If you can see the diode, you can also visually verify its function. If it is connected in parallel with the panel output, and the end with the stripe marking (the cathode) is connected to the positive panel output, then it's a bypass diode, not a steering diode -- and it will do no harm but also do no good in a parallel panel configuration.


The conventional configuration is to connect each steering diode in series with the positive output lead of each panel, with the anode (the end farthest from the stripe marking) connected to the panel positive lead.

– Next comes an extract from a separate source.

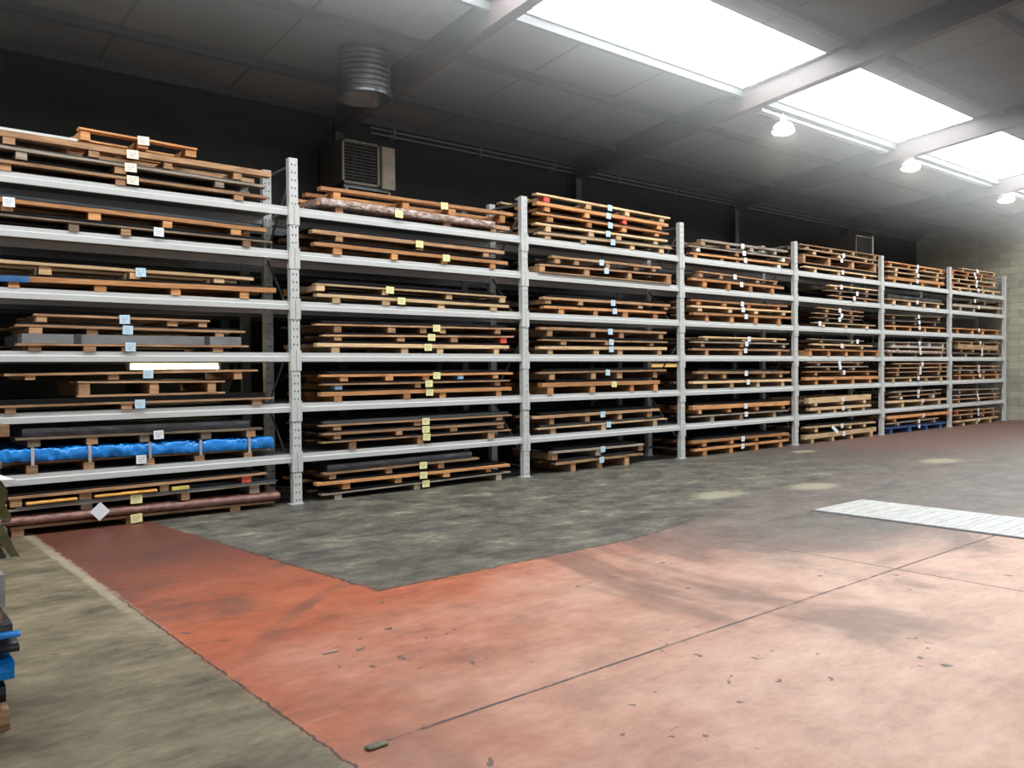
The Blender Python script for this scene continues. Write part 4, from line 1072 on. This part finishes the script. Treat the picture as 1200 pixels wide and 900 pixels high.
# ---------------------------------------------------------------- pile at the left edge, in front of the first bay
def small_pile():
    x1 = 1.20
    z = 0
    specs = [(.0, .09, 'black', 'dark rubber sheet pack lying at the left end of the first bay', 'wrapped_pack', 'wrapped pack'),
             (.09, .17, 'o', 'brown timber bundle above the dark pack at the left edge', 'timber_bundle', 'timber'),
             (.17, .40, 'grey', 'grey wrapped pack draped with olive canvas at left edge', 'wrapped_pack', 'wrapped pack'),
             (.40, .60, 'dark', 'dark sheet pack under white paper at the left edge', 'steel_sheets', 'sheet metal'),
             (.62, .80, 'd', 'dark timber bearers near the top of the left edge pile', 'timber_bundle', 'timber')]
    for a, c, m, lab, nm, cat in specs:
        mt = WOOD[m] if m in WOOD else M[m]
        mb = MB(); k = 3
        for i in range(k):
            xx = x1+R.uniform(-.05, .02)
            mb.plank(-.9, xx, -.95, -.45, a+(c-a)*i/k+.001, a+(c-a)*(i+.93)/k, 0, 2, 0, .003)
        tag(mb.build(nm, mt, origin=(.1, -.7, a)), lab, cat, 'pile at the left edge')
    t = empty('wooden_pallet', (.1, -.7, .80))
    for x in (1.12, .3, -.6):
        MB().box(x-.05, x+.05, -.93, -.47, .80, .995).build('bearer', WOOD['b'], t)
    MB().plank(-.9, 1.24, -.95, -.84, .997, 1.09, 0, 2, 0, .003).build('front_board', WOOD['b'], t)
    MB().plank(-.9, 1.24, -.56, -.45, .997, 1.09, 0, 2, 0, .003).build('rear_board', WOOD['b'], t)
    tag(t, 'brown wooden pallet topping the pile at the left edge', 'pallet', 'pile at the left edge')
    # olive canvas strips hanging over the end of the pile
    def strip(pts, wd, mat, name, lab, cat):
        mb = MB(); n = len(pts)
        for (x, y, z), ww in zip(pts, wd):
            mb.v += [(x-ww, y, z), (x+ww, y-.02, z), (x+ww, y-.012, z), (x-ww, y+.008, z)]
        for i in range(n-1):
            for k in range(4):
                mb.f.append((4*i+k, 4*i+4+k, 4*i+4+(k+1) % 4, 4*i+(k+1) % 4)); mb.m.append(0)
        mb.f.append((3, 2, 1, 0)); mb.m.append(0); e = 4*(n-1); mb.f.append((e, e+1, e+2, e+3)); mb.m.append(0)
        tag(mb.build(name, mat, origin=pts[0]), lab, cat)
    strip([(1.14, -.97, .66), (1.18, -1.0, .56), (1.15, -.99, .45), (1.20, -1.0, .34), (1.19, -1.0, .30)], [.02, .03, .04, .035, .03], M['olive'], 'canvas_strip',
          'olive canvas strip hanging from the left edge pile, upper piece', 'canvas')
    strip([(1.14, -.98, .29), (1.17, -1.0, .2), (1.20, -1.01, .12), (1.25, -1.03, .02)], [.03, .035, .035, .03], M['olive'], 'canvas_strip',
          'olive canvas strip trailing to the floor from the left edge pile', 'canvas')
    strip([(1.05, -.97, .72), (1.13, -1.02, .68), (1.2, -1.05, .655), (1.28, -1.06, .60)], [.05, .06, .05, .04], M['lab_white'], 'paper_sheet',
          'crumpled white paper sticking out of the left edge pile', 'paper')
small_pile()

# ---------------------------------------------------------------- stack at the lower left corner of the picture
def corner_stack():
    X1 = .61
    t = empty('wooden_pallet', (0, -4.3, 0))
    for y in (-4.74, -4.3, -3.86):
        MB().box(-1.2, X1+.01, y-.05, y+.05, .0, .022).build('bottom_board', WOOD['b'], t)
        for x in (X1-.05, -.3, -1.14):
            MB().box(x-.06, x+.06, y-.05, y+.05, .023, .085).build('block', WOOD['b'], t)
    for k in range(6):
        x = -1.14+k*.335
        MB().box(x-.05, x+.05, -4.8, -3.8, .086, .104).build('deck_board', WOOD['b'], t)
    tag(t, 'brown wooden pallet under the stack at the lower left corner', 'pallet')
    def pk(x1, y0, y1, z0, z1, mat, amp, nm, lab, cat, rnd=.3, extra=None):
        o = wrinkled(-1.1, x1, y0, y1, z0, z1, 0, 1, 0, amp, 30, 18, rnd).build(nm, mat, smooth=False, origin=(-.2, -4.3, z0))
        tag(o, lab, cat, 'stack at the lower left corner')
    pk(X1, -4.78, -3.9, .105, .19, M['dark'], .006, 'wrapped_pack', 'dark flat pack lowest on the corner pallet at lower left', 'wrapped pack', .2)
    pk(X1+.03, -4.82, -3.9, .191, .31, M['tarp'], .03, 'tarpaulin_bundle', 'bright blue wrapped bundle in the stack at the lower left corner', 'bundle', .45)
    pk(X1+.05, -4.80, -3.9, .312, .375, M['black'], .02, 'wrapped_pack', 'black film pack just above the blue bundle at lower left', 'wrapped pack', .4)
    pk(X1+.03, -4.78, -3.9, .378, .455, M['black'], .025, 'wrapped_pack', 'black film pack with blue film scraps at lower left', 'wrapped pack', .5)
    mb = MB(); mb.plank(-1.1, X1-.01, -4.78, -3.9, .457, .52, 0, 2, 0, .003)
    tag(mb.build('timber_board', WOOD['b'], origin=(-.2, -4.3, .457)), 'brown timber between black packs and silver pack at lower left', 'timber')
    mb = MB(); mb.plank(-1.1, X1+.0, -4.80, -3.9, .522, .66, 0, 2, 0, .003)
    tag(mb.build('wrapped_pack', M['silver_film'], origin=(-.2, -4.3, .522)), 'silvery grey pack on top of the lower left corner stack', 'wrapped pack')
    o = wrinkled(X1-.14, X1+.045, -4.86, -4.80, .40, .425, 0, 1, 0, .01, 12, 10, .6).build('blue_film_scrap', M['tarp'], smooth=True, origin=(X1, -4.7, .4))
    tag(o, 'scrap of blue film on the black pack at lower left', 'film')
corner_stack()

# ---------------------------------------------------------------- steel cover plates over the floor trench
ys = -4.18
names = ['farthest from camera', 'second from the far end', 'third from the far end', 'fourth from the far end', 'fifth from the far end', 'sixth from the far end', 'nearest to the camera']
for k in range(7):
    ya = ys-.70*(k+1)+.006; yb = ys-.70*k
    mb = MB(); mb.box(8.02, 9.04, ya, yb, .001, .012)
    for q in range(5):
        yy = ya+.07+q*.14
        mb.box(8.03, 9.03, yy-.004, yy+.004, .012, .0145)
    t = mb.build('trench_cover', M['plate'], origin=(8.5, (ya+yb)/2, 0))
    tag(t, 'pale worn steel trench cover set in the floor, %s' % names[k], 'cover plate', 'steel trench covers in the floor')
mb = MB(); mb.box(7.985, 8.018, ys-4.9, ys+.01, .0005, .004)  # thin dark strip laid beside the covers
tag(mb.build('trim_30', M['purlin']), 'flat dark strip along the trench covers', 'trim', kind='structure')

# small scraps on the floor
o = wrinkled(1.66, 1.75, -5.985, -5.945, .001, .014, 0, 1, 0, .012, 14, 10, .7).build('cloth_rag', M['rubble'], smooth=True, origin=(1.69, -5.96, 0))
tag(o, 'small grey-green rag lying at the end of the floor joint', 'rag')
mb = MB(); mb.plank(2.06, 2.14, -4.83, -4.815, .001, .008, 0, 1, 0, .002, seg=4)
tag(mb.build('wood_splinter', WOOD['g'], origin=(2.1, -4.82, 0)), 'small grey splinter lying on the red floor paint', 'scrap')

# ---------------------------------------------------------------- haze volume added under the roof for lens glare at the skylight
if HAZE:
    hm = bpy.data.materials.new('glare_haze'); hm.use_nodes = True
    nt = hm.node_tree; nt.nodes.clear()
    vo = nt.nodes.new('ShaderNodeVolumeScatter'); vo.inputs['Density'].default_value = HAZE
    vo.inputs['Anisotropy'].default_value = 0.75
    ou = nt.nodes.new('ShaderNodeOutputMaterial'); nt.links.new(vo.outputs[0], ou.inputs['Volume'])
    mb = MB(); mb.box(XL+.01, XR-.01, YF+.01, .98, 4.1, 7.2)
    hz = mb.build('glare_haze', hm)
    tag(hz, 'thin grey haze volume standing in for lens glare around the skylight', 'haze', kind='stuff')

I should have mentioned in my post above that another advantage of a parallel array is the flexibility of connecting several panels of differing outputs on the same array - as long as their Vmp voltages are the same or very closely the same. My strategy is to harvest power over the full arc of the sun. I have nine 12.5 watt panels, two 50 watt panels, and two 70 watt panels. They all are within 0.5 volts of the same Vmp, but would not function well at all in a series array -- nor could I possibly have space and budget to install 13 MPPT charge controllers: one for each panel. But they work quite well in a parallel array.